| Your instructions |
Transcribe everything in the data word for word. Pictures are left out.

| Information provided |
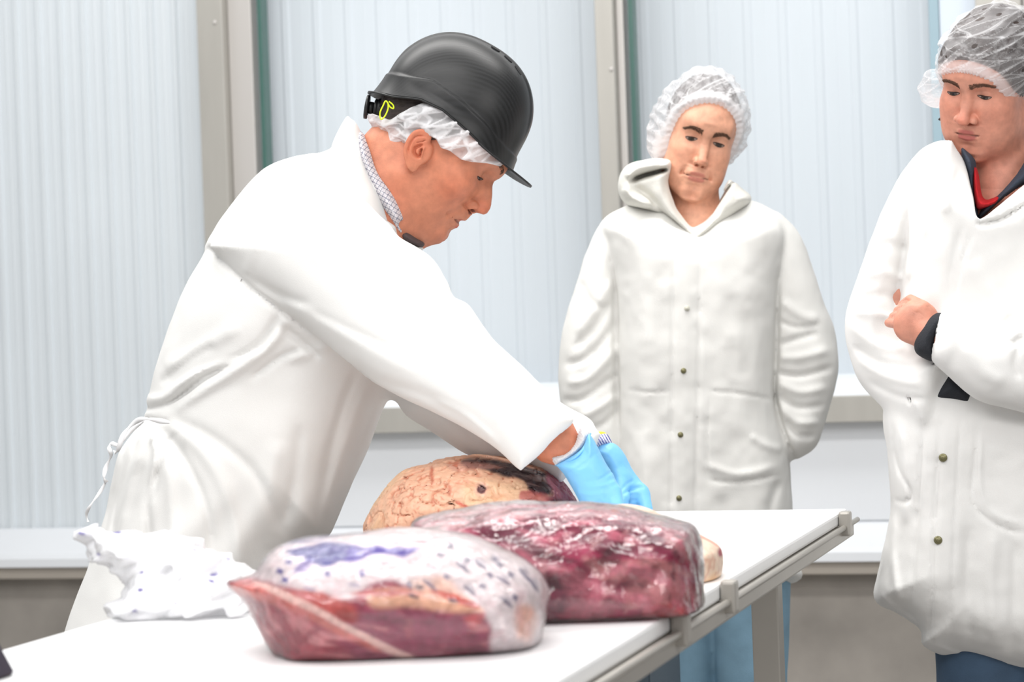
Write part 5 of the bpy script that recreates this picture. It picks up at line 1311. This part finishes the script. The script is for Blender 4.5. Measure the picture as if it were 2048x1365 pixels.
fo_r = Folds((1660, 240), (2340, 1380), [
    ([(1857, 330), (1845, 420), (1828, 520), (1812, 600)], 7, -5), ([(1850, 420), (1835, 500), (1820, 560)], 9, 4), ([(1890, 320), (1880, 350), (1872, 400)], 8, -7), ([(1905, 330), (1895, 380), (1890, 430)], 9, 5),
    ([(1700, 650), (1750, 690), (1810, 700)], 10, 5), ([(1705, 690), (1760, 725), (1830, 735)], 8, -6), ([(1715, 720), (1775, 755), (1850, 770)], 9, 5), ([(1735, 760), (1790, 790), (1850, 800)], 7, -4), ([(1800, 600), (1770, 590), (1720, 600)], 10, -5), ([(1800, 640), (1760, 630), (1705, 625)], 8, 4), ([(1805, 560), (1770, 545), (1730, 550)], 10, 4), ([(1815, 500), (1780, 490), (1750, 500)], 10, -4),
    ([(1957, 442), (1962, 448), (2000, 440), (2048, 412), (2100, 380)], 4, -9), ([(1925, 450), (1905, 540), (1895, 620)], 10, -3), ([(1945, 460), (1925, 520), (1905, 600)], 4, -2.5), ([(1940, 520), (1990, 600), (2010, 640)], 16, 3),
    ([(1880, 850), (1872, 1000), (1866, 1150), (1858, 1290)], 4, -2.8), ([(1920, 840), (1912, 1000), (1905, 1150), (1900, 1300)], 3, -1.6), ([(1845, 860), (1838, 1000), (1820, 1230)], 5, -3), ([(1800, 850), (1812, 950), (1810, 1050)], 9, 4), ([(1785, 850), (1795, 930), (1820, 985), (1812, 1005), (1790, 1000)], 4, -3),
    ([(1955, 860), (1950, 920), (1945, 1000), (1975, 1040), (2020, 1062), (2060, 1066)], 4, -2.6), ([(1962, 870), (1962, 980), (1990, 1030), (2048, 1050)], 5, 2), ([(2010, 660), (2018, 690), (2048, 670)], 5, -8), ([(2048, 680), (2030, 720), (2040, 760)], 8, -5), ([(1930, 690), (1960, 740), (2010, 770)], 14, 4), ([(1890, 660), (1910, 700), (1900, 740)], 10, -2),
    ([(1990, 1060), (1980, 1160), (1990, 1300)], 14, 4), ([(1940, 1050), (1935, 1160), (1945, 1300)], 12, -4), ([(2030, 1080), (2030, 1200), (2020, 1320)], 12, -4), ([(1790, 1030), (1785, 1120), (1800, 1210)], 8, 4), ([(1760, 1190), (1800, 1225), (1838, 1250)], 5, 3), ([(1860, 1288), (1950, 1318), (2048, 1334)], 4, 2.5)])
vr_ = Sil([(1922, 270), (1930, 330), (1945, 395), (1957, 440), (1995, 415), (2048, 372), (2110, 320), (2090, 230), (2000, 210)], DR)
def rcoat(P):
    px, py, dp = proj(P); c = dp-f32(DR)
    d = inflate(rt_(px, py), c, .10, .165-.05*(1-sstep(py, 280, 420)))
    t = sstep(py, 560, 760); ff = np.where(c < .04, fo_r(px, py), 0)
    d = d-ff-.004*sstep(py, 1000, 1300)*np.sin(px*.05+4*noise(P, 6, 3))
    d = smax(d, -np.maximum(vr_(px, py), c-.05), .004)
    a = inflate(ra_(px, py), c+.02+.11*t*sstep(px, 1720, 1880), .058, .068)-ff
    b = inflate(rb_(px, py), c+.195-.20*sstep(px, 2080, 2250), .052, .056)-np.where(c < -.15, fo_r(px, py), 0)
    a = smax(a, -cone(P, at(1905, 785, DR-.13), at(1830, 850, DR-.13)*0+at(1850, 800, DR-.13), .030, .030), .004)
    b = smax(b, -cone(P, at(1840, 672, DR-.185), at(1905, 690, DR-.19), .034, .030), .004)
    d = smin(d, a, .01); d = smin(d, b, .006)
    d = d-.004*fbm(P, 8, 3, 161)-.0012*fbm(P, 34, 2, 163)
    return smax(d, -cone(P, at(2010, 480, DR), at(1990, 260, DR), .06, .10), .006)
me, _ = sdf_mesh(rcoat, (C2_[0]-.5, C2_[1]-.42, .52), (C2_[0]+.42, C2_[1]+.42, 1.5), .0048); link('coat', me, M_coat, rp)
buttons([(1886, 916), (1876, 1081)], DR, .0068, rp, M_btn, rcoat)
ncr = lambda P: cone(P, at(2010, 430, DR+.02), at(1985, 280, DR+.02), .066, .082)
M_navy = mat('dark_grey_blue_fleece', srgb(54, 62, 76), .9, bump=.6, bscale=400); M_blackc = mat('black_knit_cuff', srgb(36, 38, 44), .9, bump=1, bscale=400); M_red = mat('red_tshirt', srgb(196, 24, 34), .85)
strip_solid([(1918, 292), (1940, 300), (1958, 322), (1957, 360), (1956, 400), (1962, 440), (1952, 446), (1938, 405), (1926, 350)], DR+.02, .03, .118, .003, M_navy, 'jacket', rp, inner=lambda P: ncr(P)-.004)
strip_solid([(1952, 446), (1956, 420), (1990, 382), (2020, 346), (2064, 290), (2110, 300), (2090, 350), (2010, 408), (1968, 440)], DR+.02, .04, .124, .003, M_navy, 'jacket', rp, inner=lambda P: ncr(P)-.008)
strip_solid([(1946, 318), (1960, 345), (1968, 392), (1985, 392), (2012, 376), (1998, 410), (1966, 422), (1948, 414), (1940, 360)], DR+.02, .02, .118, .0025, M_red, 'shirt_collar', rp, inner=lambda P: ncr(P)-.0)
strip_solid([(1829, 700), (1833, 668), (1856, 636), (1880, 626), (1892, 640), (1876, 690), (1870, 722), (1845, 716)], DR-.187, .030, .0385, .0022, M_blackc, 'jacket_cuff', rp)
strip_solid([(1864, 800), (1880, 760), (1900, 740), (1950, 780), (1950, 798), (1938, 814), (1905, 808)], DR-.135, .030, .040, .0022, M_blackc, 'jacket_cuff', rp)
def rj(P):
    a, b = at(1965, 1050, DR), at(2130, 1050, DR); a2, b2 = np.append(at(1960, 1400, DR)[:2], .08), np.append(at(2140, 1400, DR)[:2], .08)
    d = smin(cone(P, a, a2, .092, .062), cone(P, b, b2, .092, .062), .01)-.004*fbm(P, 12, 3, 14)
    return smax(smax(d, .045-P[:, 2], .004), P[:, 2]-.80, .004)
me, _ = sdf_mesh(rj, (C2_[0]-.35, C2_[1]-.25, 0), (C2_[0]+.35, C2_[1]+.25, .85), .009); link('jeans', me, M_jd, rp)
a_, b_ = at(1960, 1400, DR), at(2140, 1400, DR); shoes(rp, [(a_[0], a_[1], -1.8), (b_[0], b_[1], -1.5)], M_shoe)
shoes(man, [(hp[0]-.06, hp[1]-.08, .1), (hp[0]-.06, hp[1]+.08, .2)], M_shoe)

| Response to this exercise |
Write part 5 of the bpy script that recreates this picture. It picks up at line 1311. This part finishes the script. The script is for Blender 4.5. Measure the picture as if it were 2048x1365 pixels.
fo_r = Folds((1660, 240), (2340, 1380), [
    ([(1857, 330), (1845, 420), (1828, 520), (1812, 600)], 7, -5), ([(1850, 420), (1835, 500), (1820, 560)], 9, 4), ([(1890, 320), (1880, 350), (1872, 400)], 8, -7), ([(1905, 330), (1895, 380), (1890, 430)], 9, 5),
    ([(1700, 650), (1750, 690), (1810, 700)], 10, 5), ([(1705, 690), (1760, 725), (1830, 735)], 8, -6), ([(1715, 720), (1775, 755), (1850, 770)], 9, 5), ([(1735, 760), (1790, 790), (1850, 800)], 7, -4), ([(1800, 600), (1770, 590), (1720, 600)], 10, -5), ([(1800, 640), (1760, 630), (1705, 625)], 8, 4), ([(1805, 560), (1770, 545), (1730, 550)], 10, 4), ([(1815, 500), (1780, 490), (1750, 500)], 10, -4),
    ([(1957, 442), (1962, 448), (2000, 440), (2048, 412), (2100, 380)], 4, -9), ([(1925, 450), (1905, 540), (1895, 620)], 10, -3), ([(1945, 460), (1925, 520), (1905, 600)], 4, -2.5), ([(1940, 520), (1990, 600), (2010, 640)], 16, 3),
    ([(1880, 850), (1872, 1000), (1866, 1150), (1858, 1290)], 4, -2.8), ([(1920, 840), (1912, 1000), (1905, 1150), (1900, 1300)], 3, -1.6), ([(1845, 860), (1838, 1000), (1820, 1230)], 5, -3), ([(1800, 850), (1812, 950), (1810, 1050)], 9, 4), ([(1785, 850), (1795, 930), (1820, 985), (1812, 1005), (1790, 1000)], 4, -3),
    ([(1955, 860), (1950, 920), (1945, 1000), (1975, 1040), (2020, 1062), (2060, 1066)], 4, -2.6), ([(1962, 870), (1962, 980), (1990, 1030), (2048, 1050)], 5, 2), ([(2010, 660), (2018, 690), (2048, 670)], 5, -8), ([(2048, 680), (2030, 720), (2040, 760)], 8, -5), ([(1930, 690), (1960, 740), (2010, 770)], 14, 4), ([(1890, 660), (1910, 700), (1900, 740)], 10, -2),
    ([(1990, 1060), (1980, 1160), (1990, 1300)], 14, 4), ([(1940, 1050), (1935, 1160), (1945, 1300)], 12, -4), ([(2030, 1080), (2030, 1200), (2020, 1320)], 12, -4), ([(1790, 1030), (1785, 1120), (1800, 1210)], 8, 4), ([(1760, 1190), (1800, 1225), (1838, 1250)], 5, 3), ([(1860, 1288), (1950, 1318), (2048, 1334)], 4, 2.5)])
vr_ = Sil([(1922, 270), (1930, 330), (1945, 395), (1957, 440), (1995, 415), (2048, 372), (2110, 320), (2090, 230), (2000, 210)], DR)
def rcoat(P):
    px, py, dp = proj(P); c = dp-f32(DR)
    d = inflate(rt_(px, py), c, .10, .165-.05*(1-sstep(py, 280, 420)))
    t = sstep(py, 560, 760); ff = np.where(c < .04, fo_r(px, py), 0)
    d = d-ff-.004*sstep(py, 1000, 1300)*np.sin(px*.05+4*noise(P, 6, 3))
    d = smax(d, -np.maximum(vr_(px, py), c-.05), .004)
    a = inflate(ra_(px, py), c+.02+.11*t*sstep(px, 1720, 1880), .058, .068)-ff
    b = inflate(rb_(px, py), c+.195-.20*sstep(px, 2080, 2250), .052, .056)-np.where(c < -.15, fo_r(px, py), 0)
    a = smax(a, -cone(P, at(1905, 785, DR-.13), at(1830, 850, DR-.13)*0+at(1850, 800, DR-.13), .030, .030), .004)
    b = smax(b, -cone(P, at(1840, 672, DR-.185), at(1905, 690, DR-.19), .034, .030), .004)
    d = smin(d, a, .01); d = smin(d, b, .006)
    d = d-.004*fbm(P, 8, 3, 161)-.0012*fbm(P, 34, 2, 163)
    return smax(d, -cone(P, at(2010, 480, DR), at(1990, 260, DR), .06, .10), .006)
me, _ = sdf_mesh(rcoat, (C2_[0]-.5, C2_[1]-.42, .52), (C2_[0]+.42, C2_[1]+.42, 1.5), .0048); link('coat', me, M_coat, rp)
buttons([(1886, 916), (1876, 1081)], DR, .0068, rp, M_btn, rcoat)
ncr = lambda P: cone(P, at(2010, 430, DR+.02), at(1985, 280, DR+.02), .066, .082)
M_navy = mat('dark_grey_blue_fleece', srgb(54, 62, 76), .9, bump=.6, bscale=400); M_blackc = mat('black_knit_cuff', srgb(36, 38, 44), .9, bump=1, bscale=400); M_red = mat('red_tshirt', srgb(196, 24, 34), .85)
strip_solid([(1918, 292), (1940, 300), (1958, 322), (1957, 360), (1956, 400), (1962, 440), (1952, 446), (1938, 405), (1926, 350)], DR+.02, .03, .118, .003, M_navy, 'jacket', rp, inner=lambda P: ncr(P)-.004)
strip_solid([(1952, 446), (1956, 420), (1990, 382), (2020, 346), (2064, 290), (2110, 300), (2090, 350), (2010, 408), (1968, 440)], DR+.02, .04, .124, .003, M_navy, 'jacket', rp, inner=lambda P: ncr(P)-.008)
strip_solid([(1946, 318), (1960, 345), (1968, 392), (1985, 392), (2012, 376), (1998, 410), (1966, 422), (1948, 414), (1940, 360)], DR+.02, .02, .118, .0025, M_red, 'shirt_collar', rp, inner=lambda P: ncr(P)-.0)
strip_solid([(1829, 700), (1833, 668), (1856, 636), (1880, 626), (1892, 640), (1876, 690), (1870, 722), (1845, 716)], DR-.187, .030, .0385, .0022, M_blackc, 'jacket_cuff', rp)
strip_solid([(1864, 800), (1880, 760), (1900, 740), (1950, 780), (1950, 798), (1938, 814), (1905, 808)], DR-.135, .030, .040, .0022, M_blackc, 'jacket_cuff', rp)
def rj(P):
    a, b = at(1965, 1050, DR), at(2130, 1050, DR); a2, b2 = np.append(at(1960, 1400, DR)[:2], .08), np.append(at(2140, 1400, DR)[:2], .08)
    d = smin(cone(P, a, a2, .092, .062), cone(P, b, b2, .092, .062), .01)-.004*fbm(P, 12, 3, 14)
    return smax(smax(d, .045-P[:, 2], .004), P[:, 2]-.80, .004)
me, _ = sdf_mesh(rj, (C2_[0]-.35, C2_[1]-.25, 0), (C2_[0]+.35, C2_[1]+.25, .85), .009); link('jeans', me, M_jd, rp)
a_, b_ = at(1960, 1400, DR), at(2140, 1400, DR); shoes(rp, [(a_[0], a_[1], -1.8), (b_[0], b_[1], -1.5)], M_shoe)
shoes(man, [(hp[0]-.06, hp[1]-.08, .1), (hp[0]-.06, hp[1]+.08, .2)], M_shoe)